# [Provided material]
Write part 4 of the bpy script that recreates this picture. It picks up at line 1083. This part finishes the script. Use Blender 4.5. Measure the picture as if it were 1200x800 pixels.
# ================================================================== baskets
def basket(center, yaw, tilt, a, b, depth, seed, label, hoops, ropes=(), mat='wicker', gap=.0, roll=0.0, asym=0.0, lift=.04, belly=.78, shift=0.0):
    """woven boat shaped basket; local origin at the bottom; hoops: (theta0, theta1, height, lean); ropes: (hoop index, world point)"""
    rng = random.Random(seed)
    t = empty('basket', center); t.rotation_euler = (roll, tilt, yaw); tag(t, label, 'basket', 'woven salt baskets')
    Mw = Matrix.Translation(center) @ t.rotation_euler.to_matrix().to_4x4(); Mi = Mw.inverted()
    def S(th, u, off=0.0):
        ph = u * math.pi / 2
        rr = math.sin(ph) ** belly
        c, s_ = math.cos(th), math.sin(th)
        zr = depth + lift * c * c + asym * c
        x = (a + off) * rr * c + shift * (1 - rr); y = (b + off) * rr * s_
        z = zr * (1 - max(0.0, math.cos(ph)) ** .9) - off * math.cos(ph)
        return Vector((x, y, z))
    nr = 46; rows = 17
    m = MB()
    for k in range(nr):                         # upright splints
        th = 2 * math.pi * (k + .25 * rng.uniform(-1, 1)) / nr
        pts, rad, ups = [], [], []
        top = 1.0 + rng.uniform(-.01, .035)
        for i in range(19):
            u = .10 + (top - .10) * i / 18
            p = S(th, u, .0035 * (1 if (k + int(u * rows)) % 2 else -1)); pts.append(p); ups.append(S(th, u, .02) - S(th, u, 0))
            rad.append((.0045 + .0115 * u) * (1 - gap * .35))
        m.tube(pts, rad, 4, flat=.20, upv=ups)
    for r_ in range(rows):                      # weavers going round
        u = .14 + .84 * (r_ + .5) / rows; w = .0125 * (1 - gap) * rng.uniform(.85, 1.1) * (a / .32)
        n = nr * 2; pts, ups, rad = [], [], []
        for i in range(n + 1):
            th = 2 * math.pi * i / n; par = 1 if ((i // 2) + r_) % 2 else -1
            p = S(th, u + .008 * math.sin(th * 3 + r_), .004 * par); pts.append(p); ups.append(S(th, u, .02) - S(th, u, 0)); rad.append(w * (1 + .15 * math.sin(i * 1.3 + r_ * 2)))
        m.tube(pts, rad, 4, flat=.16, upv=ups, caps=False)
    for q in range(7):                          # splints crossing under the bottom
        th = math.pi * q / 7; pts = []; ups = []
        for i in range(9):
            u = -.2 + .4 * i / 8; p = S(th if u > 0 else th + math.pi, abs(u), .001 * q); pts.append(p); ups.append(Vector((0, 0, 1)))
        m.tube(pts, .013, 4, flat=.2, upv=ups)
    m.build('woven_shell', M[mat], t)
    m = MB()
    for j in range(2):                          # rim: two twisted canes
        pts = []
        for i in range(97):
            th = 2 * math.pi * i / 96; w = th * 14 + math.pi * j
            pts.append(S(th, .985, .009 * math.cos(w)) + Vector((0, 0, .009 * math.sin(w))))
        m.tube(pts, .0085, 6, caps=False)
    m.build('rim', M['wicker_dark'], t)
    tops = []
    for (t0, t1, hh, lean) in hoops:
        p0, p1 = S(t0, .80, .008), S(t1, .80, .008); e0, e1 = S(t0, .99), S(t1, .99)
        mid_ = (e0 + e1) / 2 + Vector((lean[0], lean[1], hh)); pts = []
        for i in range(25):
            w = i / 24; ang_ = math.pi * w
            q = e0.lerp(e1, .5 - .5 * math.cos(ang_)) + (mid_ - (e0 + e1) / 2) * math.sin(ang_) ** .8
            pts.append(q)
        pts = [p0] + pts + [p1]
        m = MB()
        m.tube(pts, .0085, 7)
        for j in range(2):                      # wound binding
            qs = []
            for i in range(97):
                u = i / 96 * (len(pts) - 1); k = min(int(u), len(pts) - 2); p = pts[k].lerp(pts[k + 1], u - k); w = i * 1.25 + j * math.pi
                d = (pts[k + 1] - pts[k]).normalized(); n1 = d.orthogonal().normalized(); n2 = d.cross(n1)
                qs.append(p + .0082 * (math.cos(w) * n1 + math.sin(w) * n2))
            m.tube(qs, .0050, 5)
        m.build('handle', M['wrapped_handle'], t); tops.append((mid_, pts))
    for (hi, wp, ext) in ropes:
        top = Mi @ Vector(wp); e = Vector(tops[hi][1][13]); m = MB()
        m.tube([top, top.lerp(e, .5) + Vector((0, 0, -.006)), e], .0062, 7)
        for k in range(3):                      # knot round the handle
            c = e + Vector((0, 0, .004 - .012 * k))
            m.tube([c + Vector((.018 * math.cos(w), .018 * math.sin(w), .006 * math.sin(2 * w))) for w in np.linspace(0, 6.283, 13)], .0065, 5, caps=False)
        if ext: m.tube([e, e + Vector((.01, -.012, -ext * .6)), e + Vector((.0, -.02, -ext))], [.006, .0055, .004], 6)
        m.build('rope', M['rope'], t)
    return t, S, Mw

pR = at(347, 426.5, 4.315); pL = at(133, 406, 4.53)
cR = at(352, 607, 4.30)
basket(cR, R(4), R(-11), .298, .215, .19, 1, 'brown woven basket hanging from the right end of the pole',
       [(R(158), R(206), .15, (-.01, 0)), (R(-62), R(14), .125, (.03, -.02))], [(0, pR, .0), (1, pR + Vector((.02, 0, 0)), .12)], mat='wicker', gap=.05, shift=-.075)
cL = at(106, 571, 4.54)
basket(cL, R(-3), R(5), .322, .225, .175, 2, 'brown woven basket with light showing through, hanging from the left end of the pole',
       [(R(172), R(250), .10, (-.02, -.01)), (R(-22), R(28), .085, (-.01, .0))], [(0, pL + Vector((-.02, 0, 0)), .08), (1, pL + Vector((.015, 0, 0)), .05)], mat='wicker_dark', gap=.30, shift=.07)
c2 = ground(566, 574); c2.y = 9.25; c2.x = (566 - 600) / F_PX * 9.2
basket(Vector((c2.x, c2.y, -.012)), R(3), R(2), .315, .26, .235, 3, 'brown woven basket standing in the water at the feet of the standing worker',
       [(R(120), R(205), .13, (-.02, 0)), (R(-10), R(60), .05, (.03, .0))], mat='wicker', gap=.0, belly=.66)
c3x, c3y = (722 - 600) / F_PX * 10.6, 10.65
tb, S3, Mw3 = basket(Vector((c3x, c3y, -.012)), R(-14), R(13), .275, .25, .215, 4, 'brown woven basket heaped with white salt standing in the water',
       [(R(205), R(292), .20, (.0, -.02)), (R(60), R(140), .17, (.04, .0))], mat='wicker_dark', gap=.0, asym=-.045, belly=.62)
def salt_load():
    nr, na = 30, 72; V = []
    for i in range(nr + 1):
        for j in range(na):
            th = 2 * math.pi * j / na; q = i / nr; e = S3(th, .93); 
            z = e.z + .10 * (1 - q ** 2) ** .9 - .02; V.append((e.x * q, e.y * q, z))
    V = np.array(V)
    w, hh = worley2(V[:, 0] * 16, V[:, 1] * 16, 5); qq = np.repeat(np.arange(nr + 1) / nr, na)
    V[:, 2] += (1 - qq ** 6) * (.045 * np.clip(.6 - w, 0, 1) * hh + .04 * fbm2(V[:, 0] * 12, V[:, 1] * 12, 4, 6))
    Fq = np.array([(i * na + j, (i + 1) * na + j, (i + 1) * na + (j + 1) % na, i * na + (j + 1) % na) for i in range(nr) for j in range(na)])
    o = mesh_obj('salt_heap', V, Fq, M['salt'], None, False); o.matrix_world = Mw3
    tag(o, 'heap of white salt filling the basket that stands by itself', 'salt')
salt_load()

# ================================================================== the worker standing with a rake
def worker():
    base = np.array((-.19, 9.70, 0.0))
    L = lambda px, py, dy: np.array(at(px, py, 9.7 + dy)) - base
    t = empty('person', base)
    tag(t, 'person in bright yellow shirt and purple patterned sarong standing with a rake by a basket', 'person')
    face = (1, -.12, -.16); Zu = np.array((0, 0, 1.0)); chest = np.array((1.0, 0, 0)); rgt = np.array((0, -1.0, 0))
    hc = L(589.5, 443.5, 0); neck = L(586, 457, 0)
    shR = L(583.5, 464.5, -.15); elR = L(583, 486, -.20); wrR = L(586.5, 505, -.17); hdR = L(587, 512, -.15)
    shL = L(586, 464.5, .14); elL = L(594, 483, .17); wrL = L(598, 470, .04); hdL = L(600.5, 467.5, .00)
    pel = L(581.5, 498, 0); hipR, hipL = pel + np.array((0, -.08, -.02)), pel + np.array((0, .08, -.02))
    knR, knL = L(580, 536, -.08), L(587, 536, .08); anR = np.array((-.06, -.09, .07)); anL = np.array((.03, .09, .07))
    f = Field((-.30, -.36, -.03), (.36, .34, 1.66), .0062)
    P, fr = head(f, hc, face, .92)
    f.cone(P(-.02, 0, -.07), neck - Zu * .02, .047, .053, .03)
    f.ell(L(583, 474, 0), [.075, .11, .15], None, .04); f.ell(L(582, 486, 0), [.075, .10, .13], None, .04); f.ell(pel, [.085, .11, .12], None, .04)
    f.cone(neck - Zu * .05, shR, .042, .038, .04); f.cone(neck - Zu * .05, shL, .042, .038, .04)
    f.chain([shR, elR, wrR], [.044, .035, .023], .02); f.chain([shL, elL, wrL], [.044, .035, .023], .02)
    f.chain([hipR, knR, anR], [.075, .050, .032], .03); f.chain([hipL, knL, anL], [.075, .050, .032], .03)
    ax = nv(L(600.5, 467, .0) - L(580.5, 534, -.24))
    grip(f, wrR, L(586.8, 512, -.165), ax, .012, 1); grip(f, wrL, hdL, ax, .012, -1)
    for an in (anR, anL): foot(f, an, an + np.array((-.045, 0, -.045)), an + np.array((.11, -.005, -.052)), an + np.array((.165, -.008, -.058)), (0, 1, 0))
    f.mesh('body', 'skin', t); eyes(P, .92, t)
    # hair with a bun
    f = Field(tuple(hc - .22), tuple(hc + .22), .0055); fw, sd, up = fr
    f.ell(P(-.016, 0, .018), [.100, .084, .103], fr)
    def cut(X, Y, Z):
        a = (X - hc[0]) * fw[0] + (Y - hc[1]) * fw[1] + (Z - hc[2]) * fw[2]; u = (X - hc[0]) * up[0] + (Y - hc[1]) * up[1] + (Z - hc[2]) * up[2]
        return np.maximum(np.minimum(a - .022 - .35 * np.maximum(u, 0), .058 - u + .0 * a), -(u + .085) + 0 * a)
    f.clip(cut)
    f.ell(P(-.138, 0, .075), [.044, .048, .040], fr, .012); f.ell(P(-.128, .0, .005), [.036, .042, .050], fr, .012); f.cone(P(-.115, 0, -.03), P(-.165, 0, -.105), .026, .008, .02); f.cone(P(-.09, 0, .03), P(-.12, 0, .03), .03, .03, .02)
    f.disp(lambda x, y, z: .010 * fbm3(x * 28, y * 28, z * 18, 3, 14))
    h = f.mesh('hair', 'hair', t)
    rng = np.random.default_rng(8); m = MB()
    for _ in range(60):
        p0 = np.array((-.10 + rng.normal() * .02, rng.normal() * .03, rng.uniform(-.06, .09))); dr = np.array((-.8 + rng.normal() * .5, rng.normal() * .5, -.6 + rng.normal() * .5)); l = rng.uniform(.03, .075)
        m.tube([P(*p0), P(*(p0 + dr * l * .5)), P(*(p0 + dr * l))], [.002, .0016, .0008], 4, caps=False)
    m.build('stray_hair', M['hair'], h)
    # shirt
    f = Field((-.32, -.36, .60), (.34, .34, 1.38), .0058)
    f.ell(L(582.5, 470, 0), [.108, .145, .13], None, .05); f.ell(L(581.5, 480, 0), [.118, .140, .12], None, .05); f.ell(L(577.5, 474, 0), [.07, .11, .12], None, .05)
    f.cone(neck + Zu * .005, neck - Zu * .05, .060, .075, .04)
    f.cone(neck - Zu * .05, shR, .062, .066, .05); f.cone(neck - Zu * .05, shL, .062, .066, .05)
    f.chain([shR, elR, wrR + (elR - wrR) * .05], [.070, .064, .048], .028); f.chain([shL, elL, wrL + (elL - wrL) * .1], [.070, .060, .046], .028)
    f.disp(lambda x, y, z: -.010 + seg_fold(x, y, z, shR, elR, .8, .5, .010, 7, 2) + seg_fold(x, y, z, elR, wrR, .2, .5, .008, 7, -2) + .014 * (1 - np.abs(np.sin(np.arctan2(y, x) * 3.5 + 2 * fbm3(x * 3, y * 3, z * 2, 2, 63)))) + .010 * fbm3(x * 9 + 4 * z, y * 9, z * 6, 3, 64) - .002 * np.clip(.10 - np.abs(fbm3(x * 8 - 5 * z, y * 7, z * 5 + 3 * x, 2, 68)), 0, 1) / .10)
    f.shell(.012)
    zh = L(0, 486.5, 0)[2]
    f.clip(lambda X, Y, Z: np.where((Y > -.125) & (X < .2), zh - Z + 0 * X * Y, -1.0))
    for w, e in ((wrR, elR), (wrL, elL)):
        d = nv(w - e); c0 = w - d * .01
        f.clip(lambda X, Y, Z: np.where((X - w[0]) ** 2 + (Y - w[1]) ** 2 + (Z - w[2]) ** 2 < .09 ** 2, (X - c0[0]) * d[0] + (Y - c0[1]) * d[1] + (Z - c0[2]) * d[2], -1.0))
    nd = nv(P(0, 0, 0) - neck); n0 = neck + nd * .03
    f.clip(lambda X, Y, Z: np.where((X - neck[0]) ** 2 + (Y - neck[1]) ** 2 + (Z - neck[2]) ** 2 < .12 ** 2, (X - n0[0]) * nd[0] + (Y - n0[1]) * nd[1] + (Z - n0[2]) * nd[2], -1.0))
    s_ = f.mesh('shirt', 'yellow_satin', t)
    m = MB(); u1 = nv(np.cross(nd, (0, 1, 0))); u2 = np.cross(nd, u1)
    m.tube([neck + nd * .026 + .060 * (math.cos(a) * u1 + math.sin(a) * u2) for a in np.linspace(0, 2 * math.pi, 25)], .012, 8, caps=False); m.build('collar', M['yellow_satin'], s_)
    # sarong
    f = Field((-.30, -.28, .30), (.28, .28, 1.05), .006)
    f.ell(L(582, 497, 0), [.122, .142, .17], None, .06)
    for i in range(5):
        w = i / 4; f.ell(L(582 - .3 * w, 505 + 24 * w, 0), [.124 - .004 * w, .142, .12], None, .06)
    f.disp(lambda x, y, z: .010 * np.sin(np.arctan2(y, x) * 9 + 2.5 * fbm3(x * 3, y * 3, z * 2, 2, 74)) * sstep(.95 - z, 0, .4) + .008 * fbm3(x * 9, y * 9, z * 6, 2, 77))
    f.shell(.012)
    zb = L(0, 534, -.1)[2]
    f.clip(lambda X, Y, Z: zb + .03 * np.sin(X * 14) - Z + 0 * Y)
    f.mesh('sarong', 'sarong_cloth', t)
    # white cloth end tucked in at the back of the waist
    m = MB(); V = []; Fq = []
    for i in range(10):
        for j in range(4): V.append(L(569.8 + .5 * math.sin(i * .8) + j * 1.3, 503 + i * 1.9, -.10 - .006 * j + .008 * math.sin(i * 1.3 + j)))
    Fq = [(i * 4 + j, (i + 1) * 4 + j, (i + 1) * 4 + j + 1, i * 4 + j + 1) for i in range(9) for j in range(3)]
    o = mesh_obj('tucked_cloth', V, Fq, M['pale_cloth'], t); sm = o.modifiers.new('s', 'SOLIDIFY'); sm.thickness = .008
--
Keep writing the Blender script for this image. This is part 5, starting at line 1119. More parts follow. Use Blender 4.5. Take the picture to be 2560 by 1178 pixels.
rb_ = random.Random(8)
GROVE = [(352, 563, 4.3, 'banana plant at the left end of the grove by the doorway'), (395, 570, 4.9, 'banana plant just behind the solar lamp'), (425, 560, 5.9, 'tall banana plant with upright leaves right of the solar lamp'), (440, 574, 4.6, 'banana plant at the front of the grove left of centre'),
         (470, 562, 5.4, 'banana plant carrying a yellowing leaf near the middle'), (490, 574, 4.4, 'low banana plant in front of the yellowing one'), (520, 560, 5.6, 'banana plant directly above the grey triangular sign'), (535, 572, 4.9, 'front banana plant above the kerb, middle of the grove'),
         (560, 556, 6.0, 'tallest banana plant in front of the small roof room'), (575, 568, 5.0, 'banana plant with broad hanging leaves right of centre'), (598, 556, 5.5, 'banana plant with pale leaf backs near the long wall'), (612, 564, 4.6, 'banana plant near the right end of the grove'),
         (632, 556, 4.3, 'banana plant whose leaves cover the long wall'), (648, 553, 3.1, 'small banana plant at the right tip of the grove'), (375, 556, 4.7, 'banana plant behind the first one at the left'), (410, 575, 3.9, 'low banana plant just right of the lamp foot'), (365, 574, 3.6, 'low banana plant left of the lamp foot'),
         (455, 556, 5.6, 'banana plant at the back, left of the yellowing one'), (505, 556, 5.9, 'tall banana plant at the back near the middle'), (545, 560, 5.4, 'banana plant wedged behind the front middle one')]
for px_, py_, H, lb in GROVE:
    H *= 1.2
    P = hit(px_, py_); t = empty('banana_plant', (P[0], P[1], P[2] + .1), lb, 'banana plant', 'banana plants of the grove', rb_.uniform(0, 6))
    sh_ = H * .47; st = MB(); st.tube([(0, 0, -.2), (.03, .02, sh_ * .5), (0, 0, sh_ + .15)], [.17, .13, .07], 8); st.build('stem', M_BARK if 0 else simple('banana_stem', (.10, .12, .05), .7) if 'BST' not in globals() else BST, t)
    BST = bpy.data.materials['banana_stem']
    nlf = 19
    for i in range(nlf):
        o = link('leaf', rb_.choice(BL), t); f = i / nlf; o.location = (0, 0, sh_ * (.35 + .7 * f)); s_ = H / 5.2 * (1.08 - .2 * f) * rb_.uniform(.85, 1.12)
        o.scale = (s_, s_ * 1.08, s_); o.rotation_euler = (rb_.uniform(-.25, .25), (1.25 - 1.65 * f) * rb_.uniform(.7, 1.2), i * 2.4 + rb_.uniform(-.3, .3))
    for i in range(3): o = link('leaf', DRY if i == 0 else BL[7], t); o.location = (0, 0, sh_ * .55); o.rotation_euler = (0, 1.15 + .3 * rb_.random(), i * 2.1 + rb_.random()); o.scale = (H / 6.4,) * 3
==
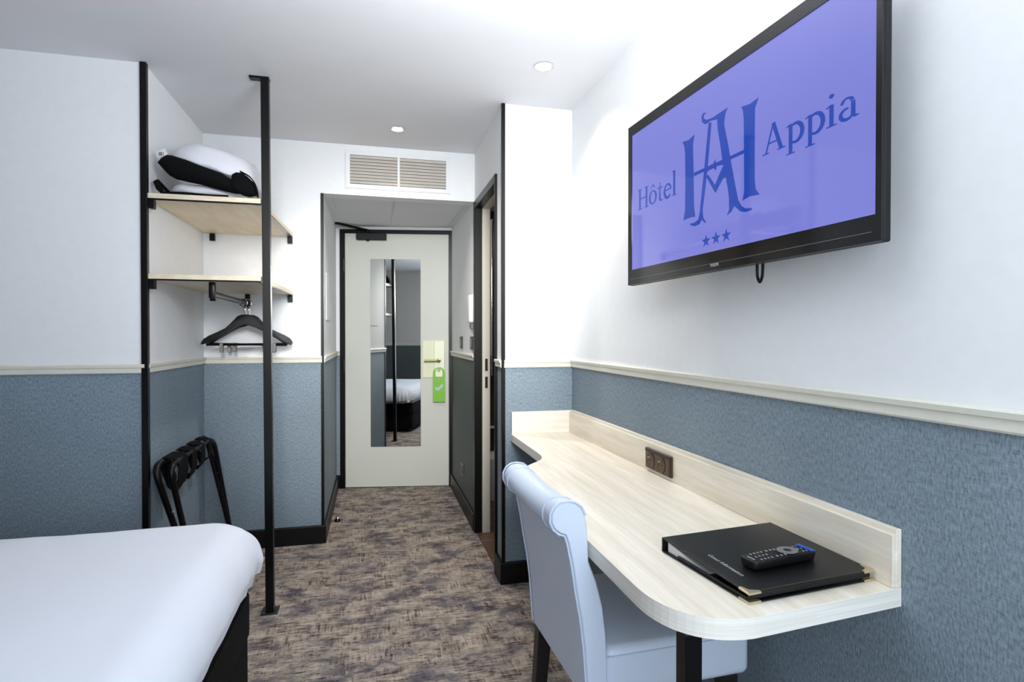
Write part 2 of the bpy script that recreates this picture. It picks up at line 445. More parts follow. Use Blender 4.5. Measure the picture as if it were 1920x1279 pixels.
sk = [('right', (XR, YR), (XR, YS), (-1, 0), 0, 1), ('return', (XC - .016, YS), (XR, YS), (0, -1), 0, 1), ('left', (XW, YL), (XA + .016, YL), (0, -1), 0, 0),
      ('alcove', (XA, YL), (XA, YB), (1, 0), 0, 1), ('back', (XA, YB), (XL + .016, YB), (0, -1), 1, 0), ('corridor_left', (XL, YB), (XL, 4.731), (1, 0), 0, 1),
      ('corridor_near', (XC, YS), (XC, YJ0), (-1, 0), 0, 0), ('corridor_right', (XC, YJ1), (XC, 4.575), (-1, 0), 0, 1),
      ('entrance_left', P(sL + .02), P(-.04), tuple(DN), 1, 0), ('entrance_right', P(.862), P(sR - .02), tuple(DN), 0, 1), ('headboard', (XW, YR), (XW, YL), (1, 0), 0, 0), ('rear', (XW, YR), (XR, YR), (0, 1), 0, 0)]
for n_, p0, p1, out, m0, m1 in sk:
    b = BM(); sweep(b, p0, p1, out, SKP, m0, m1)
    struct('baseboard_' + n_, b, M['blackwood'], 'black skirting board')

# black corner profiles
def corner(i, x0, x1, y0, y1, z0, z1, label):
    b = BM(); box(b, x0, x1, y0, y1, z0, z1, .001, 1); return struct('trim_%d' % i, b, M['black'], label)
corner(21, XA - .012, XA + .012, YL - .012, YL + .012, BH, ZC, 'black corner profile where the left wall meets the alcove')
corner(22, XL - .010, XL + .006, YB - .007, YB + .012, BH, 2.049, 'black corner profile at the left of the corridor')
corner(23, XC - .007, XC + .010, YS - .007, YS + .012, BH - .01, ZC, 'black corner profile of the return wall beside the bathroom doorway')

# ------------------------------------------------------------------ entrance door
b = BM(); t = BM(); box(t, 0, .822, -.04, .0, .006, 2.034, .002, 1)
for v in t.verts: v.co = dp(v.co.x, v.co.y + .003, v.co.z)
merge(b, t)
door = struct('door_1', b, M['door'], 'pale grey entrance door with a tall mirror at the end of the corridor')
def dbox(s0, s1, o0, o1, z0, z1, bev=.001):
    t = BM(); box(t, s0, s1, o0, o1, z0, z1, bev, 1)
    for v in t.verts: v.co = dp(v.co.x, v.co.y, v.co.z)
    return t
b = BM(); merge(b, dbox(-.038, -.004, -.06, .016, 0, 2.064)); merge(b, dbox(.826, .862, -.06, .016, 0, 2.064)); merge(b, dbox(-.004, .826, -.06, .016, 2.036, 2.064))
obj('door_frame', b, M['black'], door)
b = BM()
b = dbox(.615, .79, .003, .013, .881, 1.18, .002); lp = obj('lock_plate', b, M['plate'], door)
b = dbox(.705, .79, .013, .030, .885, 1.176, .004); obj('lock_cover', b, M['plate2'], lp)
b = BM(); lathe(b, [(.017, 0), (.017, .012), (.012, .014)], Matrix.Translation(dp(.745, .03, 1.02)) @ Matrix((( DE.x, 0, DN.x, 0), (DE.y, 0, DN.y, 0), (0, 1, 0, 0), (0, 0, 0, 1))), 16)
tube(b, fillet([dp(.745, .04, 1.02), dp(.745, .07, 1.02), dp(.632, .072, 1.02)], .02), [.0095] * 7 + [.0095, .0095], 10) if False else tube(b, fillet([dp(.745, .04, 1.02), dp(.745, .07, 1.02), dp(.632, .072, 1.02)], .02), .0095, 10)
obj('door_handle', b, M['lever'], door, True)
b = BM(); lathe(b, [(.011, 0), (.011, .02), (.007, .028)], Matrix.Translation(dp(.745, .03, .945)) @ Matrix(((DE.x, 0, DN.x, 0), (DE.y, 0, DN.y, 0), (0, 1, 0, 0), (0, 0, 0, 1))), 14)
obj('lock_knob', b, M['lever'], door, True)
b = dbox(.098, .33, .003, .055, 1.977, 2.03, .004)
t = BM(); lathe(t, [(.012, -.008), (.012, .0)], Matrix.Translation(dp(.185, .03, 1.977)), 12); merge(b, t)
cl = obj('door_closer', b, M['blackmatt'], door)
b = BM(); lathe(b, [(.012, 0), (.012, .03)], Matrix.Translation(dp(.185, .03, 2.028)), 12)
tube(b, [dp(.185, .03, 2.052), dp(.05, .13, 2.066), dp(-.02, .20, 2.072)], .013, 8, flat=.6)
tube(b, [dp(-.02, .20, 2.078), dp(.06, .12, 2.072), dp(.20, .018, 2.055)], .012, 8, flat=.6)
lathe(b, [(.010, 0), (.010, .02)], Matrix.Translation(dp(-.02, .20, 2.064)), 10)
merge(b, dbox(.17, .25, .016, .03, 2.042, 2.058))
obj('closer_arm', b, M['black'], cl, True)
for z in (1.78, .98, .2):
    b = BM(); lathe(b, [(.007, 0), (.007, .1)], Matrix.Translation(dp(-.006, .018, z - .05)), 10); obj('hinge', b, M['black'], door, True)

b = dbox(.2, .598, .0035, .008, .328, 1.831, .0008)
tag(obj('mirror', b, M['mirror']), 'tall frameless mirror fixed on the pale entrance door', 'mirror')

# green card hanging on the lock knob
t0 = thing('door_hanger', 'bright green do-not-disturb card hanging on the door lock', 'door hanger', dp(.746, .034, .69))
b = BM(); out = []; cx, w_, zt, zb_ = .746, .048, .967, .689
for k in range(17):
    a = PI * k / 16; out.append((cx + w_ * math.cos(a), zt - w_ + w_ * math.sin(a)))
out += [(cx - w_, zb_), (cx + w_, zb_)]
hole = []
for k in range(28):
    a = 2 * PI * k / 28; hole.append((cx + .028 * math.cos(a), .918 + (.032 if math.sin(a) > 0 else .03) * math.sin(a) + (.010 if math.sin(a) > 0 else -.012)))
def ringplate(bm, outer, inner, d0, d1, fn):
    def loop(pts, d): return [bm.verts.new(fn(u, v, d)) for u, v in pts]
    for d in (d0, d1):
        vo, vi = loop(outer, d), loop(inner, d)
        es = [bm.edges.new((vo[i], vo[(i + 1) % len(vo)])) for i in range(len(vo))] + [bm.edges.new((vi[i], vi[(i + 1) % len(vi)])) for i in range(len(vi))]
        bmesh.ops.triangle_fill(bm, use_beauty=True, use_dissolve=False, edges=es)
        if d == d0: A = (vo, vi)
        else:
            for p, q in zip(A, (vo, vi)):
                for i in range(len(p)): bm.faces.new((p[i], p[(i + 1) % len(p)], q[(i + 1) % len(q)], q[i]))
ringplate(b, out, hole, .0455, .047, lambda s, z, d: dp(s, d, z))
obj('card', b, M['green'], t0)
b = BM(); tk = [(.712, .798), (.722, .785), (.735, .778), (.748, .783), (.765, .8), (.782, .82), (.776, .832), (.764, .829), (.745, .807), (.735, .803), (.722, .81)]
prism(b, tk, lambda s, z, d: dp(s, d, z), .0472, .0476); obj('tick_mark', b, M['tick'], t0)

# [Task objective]
Using the records above, find and show each line with the string "parts".

# [Complete output]
Keep writing the Blender script for this image. This is part 5, starting at line 1119. More parts follow. Use Blender 4.5. Take the picture to be 2560 by 1178 pixels.
Write part 2 of the bpy script that recreates this picture. It picks up at line 445. More parts follow. Use Blender 4.5. Measure the picture as if it were 1920x1279 pixels.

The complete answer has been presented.